3. The vehicle cabin illumination system of claim 1, wherein the light source comprises a linear array of light emitting diodes.

4. The vehicle cabin illumination system of claim 3, wherein the asymmetric lens has an elongated shape.

5. The vehicle cabin illumination system of claim 4, wherein in a longitudinal center line of the asymmetric lens is offset with respect to the light source.

6. The vehicle cabin illumination system of claim 1, wherein in a center line of the asymmetric lens is offset with respect to the light source.

7. The vehicle cabin illumination system of claim 1, wherein the light source and the asymmetric lens are located at least partially below the surface

8. The vehicle cabin illumination system of claim 1, wherein the light source and the asymmetric lens are located above a storage bin along an edge of the surface.

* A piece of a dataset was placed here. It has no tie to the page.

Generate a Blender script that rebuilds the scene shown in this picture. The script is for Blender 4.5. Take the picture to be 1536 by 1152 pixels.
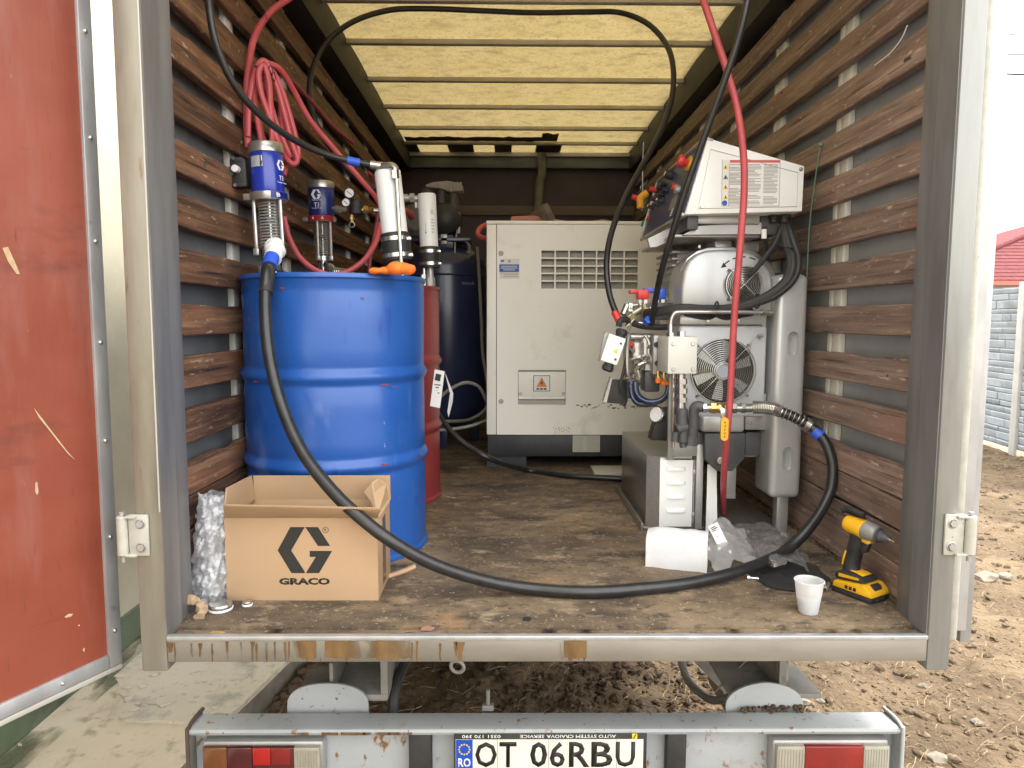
import bpy, bmesh, math, random
import numpy as np
from mathutils import Vector, Matrix, noise

for _o in list(bpy.data.objects):
    bpy.data.objects.remove(_o)
SC = bpy.context.scene
COL = SC.collection
rad = math.radians

# ---------------------------------------------------------------- camera
# origin: floor level of the cargo body under the camera; X right, Y into the truck, Z up
F_PX, PITCH, YAW, ROLL, CAM_H = 1062.5, 0.09032, 0.00919, -0.00305, 0.745
GZ = -0.90                       # soil level
def _axes():
    cp, sp, cy, sy = math.cos(PITCH), math.sin(PITCH), math.cos(YAW), math.sin(YAW)
    fwd = np.array([sy*cp, cy*cp, -sp]); right = np.array([cy, -sy, 0.0]); down = np.cross(fwd, right)
    c, s = math.cos(ROLL), math.sin(ROLL)
    return c*right + s*down, -s*right + c*down, fwd
RX, DN, FW = _axes()
cam_d = bpy.data.cameras.new('camera')
cam = bpy.data.objects.new('camera', cam_d); COL.objects.link(cam)
cam_d.sensor_width = 36.0
cam_d.lens = 36.0*F_PX/1536.0
cam_d.clip_start = 0.05
cam_d.clip_end = 3000
mw = Matrix.Identity(4)
for i, v in enumerate((RX, -DN, -FW)):
    for k in range(3):
        mw[k][i] = v[k]
mw.translation = (0, 0, CAM_H)
cam.matrix_world = mw
SC.camera = cam

# ---------------------------------------------------------------- world, sun, exposure
SUN_EL, SUN_AZ = rad(48), rad(52)         # azimuth from +Y towards +X: ahead and to the right
world = bpy.data.worlds.new('World'); SC.world = world
world.use_nodes = True
wn, wl = world.node_tree.nodes, world.node_tree.links
wn.clear()
sky = wn.new('ShaderNodeTexSky'); sky.sky_type = 'NISHITA'; sky.sun_disc = False
sky.sun_elevation = SUN_EL; sky.sun_rotation = SUN_AZ
sky.air_density = 1.6; sky.dust_density = 4.0; sky.ozone_density = 1.0
mixw = wn.new('ShaderNodeMixRGB'); mixw.inputs['Fac'].default_value = 0.88
mixw.inputs['Color2'].default_value = (9.9, 9.75, 9.5, 1)      # even bright cloud cover
bg = wn.new('ShaderNodeBackground'); bg.inputs['Strength'].default_value = 0.12
wo = wn.new('ShaderNodeOutputWorld')
wl.new(sky.outputs['Color'], mixw.inputs['Color1'])
wl.new(mixw.outputs['Color'], bg.inputs['Color'])
wl.new(bg.outputs['Background'], wo.inputs['Surface'])

sun_d = bpy.data.lights.new('sun', 'SUN'); sun_d.energy = 1.5; sun_d.angle = rad(12); sun_d.color = (1.0, 0.95, 0.86)
sun = bpy.data.objects.new('sun', sun_d); COL.objects.link(sun)
_sd = Vector((math.sin(SUN_AZ)*math.cos(SUN_EL), math.cos(SUN_AZ)*math.cos(SUN_EL), math.sin(SUN_EL)))
sun.rotation_euler = (-_sd).to_track_quat('-Z', 'Y').to_euler()
sun.location = _sd*20
SC.view_settings.view_transform = 'Standard'
SC.view_settings.look = 'None'
SC.view_settings.exposure = 2.1
SC.view_settings.gamma = 1.0
SC.view_settings.use_curve_mapping = False
SC.cycles.max_bounces = 8
SC.cycles.diffuse_bounces = 5
SC.cycles.transparent_max_bounces = 12
SC.cycles.use_denoising = True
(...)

9. The vehicle cabin illumination system of claim 1, wherein the asymmetric lens is configured and positioned to shift light toward a center of the surface.

10. The vehicle cabin illumination system of claim 1, wherein: the surface is a ceiling surface;the light source is located above a surface of a first storage bin but does not directly illuminate the first storage bin surface; andthe first storage bin surface is illuminated primarily from light diffusing from the ceiling surface.

11. The vehicle cabin illumination system of claim 10, wherein a protrusion of the first storage bin blocks light from the light source from directly reaching the surface of the first storage bin.

12. The vehicle cabin illumination system of claim 10, wherein: the light source is located above a surface of a second storage bin separated by a horizontal space from the first storage bin, but the light source does not directly illuminate the second storage bin surface; andthe second storage bin surface is illuminated primarily from light diffusing from the first storage bin surface.

13. The vehicle cabin illumination system of claim 12, wherein at least one of the first storage bin surface and the second storage bin surface are substantially curved surfaces.